Tuesday, November 26, 2019

Filling the blanks

I had set myself a goal to overcome the health issue with my lungs and heart, and to get back on the spiritual track by my birthday. I missed the goal and got sick right after my birthday. The prior posts were about the recovery.

Anyway, last Monday I took two cakes to work. Fell sick before I got to the second cake, so it had to wait for a week. Yesterday I just forgot to take the cake back home. Today marked exactly 1 week past its expiry date. I was a bit sad that I had failed to share the cake, but I also didn't want to share a cake that's a whole week past expiry. Regardless, a couple of former colleagues decided to take the risk and take some slices too. I hope it was okay .. well, for me it was but that's a whole different scale. Finished the cake, which was a relief.

Well, actually it would not have been a waste in any case even if it had gone bad. A box of chocolate candy with brandy filling was a perfect demonstration of that. I don't even remember what was the occasion but I remember accepting it even though I knew there would be nobody to eat them, for I don't want to consume things which contain alcohol. Decided to open up the package while I was ill (hey, dizzy anyway so who cares, right .. right?). It was crawling with worms. The worms seemed happy. This made me feel happy, for nature never really lets anything go to waste.

On Sunday evening I thought I would try a new video game or something (have a long list of good games I've never played). Uncle called for minor financial support. Booted Windows, made the transfer. Windows Updates. I particularly enjoyed the progress bar with percentage going up to 70% and from there on to 68%, then to 67%, after which it rebooted back into Linux several times.

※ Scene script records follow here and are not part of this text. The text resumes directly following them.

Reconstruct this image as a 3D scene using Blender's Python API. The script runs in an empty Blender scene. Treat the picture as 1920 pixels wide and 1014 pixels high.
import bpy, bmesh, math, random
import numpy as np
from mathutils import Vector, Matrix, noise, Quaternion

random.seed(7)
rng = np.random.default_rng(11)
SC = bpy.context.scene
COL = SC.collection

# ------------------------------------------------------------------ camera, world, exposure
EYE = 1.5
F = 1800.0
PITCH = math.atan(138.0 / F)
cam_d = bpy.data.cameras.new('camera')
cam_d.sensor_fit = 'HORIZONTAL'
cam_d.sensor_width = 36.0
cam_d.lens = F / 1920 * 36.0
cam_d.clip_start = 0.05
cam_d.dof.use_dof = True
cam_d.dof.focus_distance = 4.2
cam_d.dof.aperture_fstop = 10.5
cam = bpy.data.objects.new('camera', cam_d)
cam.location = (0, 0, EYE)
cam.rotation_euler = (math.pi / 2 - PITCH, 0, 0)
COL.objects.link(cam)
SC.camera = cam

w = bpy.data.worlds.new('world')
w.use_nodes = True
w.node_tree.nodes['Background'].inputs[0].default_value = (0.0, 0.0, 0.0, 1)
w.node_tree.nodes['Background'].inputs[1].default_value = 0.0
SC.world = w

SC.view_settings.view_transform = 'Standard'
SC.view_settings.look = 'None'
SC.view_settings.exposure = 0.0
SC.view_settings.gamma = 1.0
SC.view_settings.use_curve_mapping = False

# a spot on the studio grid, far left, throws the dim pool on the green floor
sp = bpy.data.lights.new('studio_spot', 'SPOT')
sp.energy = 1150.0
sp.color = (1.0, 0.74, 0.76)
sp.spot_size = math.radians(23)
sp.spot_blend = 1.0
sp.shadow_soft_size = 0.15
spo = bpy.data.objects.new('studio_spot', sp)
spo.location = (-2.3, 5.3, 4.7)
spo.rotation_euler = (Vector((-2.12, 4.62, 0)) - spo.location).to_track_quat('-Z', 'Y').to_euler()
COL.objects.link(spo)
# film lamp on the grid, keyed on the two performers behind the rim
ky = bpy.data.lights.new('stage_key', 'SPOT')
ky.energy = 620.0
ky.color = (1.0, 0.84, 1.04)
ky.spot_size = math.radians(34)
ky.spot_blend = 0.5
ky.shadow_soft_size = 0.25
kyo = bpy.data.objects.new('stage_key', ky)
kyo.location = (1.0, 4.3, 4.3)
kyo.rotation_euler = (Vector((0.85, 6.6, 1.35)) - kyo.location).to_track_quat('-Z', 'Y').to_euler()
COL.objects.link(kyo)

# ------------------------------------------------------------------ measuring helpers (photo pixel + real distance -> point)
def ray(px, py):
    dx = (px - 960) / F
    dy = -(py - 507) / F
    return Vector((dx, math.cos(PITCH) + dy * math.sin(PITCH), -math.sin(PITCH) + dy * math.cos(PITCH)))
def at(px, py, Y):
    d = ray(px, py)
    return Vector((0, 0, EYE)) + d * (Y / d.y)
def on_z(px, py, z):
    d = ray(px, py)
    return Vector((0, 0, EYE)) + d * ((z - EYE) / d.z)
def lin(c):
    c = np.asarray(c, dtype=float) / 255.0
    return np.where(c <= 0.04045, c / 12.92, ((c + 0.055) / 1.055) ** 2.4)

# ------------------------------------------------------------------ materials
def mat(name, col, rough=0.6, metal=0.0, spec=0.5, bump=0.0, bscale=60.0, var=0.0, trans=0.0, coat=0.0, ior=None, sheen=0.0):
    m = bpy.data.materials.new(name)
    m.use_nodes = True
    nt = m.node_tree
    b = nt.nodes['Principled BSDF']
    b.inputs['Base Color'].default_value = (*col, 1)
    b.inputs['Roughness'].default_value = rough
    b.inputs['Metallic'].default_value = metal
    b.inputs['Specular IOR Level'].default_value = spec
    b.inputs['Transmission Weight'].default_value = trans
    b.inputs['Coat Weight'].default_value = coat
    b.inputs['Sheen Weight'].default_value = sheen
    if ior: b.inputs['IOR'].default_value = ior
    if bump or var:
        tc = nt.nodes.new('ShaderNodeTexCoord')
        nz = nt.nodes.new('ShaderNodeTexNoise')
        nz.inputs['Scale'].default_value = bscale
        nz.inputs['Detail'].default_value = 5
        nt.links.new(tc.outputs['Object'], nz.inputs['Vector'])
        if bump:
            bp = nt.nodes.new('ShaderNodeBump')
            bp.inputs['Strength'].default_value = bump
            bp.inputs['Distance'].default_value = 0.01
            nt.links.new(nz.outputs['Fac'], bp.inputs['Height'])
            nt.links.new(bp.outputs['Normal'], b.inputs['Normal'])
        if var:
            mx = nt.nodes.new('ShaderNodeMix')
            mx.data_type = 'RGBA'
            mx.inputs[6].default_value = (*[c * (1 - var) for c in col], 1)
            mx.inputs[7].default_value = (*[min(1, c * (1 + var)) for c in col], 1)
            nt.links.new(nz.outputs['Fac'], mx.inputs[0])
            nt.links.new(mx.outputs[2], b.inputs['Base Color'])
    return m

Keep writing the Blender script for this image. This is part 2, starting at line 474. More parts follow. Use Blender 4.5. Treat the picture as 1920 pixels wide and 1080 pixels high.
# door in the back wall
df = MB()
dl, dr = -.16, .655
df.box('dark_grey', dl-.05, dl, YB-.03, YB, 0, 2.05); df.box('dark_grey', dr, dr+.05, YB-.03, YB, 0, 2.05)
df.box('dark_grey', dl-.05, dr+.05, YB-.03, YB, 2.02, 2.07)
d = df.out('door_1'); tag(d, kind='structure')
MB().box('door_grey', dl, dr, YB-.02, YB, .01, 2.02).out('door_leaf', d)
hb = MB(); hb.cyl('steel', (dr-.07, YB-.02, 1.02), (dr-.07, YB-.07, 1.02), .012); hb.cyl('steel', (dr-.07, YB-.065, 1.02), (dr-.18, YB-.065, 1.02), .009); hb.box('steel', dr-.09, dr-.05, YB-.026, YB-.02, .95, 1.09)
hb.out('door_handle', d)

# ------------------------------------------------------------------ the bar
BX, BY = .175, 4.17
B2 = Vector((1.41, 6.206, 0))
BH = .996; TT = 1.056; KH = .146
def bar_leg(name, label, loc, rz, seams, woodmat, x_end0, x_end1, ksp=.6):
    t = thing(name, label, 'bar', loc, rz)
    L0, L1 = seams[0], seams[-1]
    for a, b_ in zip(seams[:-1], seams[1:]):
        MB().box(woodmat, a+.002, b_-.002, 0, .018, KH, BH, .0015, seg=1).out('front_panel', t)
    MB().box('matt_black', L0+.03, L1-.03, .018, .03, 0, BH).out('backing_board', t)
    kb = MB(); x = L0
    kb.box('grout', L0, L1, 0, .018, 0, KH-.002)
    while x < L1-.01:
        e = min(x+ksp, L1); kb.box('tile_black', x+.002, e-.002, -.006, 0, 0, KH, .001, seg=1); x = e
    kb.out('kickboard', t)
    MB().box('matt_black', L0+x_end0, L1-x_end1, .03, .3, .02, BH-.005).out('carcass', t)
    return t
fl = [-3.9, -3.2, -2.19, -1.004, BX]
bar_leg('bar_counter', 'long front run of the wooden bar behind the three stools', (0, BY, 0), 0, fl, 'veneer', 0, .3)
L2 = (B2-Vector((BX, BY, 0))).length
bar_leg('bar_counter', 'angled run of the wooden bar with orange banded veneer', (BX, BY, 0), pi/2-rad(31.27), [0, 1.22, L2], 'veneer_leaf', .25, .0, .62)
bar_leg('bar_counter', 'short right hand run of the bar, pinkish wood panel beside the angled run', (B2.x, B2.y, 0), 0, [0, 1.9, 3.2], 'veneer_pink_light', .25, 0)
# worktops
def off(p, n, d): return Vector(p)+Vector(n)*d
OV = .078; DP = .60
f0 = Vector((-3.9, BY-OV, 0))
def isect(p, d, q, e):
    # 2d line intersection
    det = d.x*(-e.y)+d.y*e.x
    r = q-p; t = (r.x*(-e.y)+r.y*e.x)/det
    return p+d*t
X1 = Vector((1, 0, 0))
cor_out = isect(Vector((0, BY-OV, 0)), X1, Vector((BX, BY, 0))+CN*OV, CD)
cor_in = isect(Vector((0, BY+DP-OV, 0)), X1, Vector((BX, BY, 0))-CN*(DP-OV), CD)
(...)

The 1 hour which I had considered to use up for gaming, had been used up for the Windows update. Though, it was all nice and dandy because it forced me to work on my goal (had to be healthy for work on Monday) and meditate.

In the meantime, Windows had finished its updates, so I nudged the cat off my lotus pose and resumed the warmup of this squeaky seat behind the keyboard. All hell had broken loose on the Discord server. Sloppily ironed it out more-or-less, and went to bed. Had a difficulty getting my mind off of it. Focusing on my breath did not work all that well, either, because new stuff kept coming to mind. It was stuff seeping out of the heart chakra with which I had had trouble throughout the past few years. Then suddenly it occurred to me why I was on that server in the first place. I had always thought that since leaving would be painful, that would be exactly what I'd have to do. But then others did it using my long-planned method, thwarting all my evil plans. I don't really feel like I belong there, similar to how I don't feel like I belong anywhere, really. So, the server had just been taking up my time and my addiction to it somewhat getting on my nerves. Well, I realized that that's exactly the reason of me being there - it makes it more difficult to concentrate. By practising concentration while letting the server distract it, I might make better progress than without the server.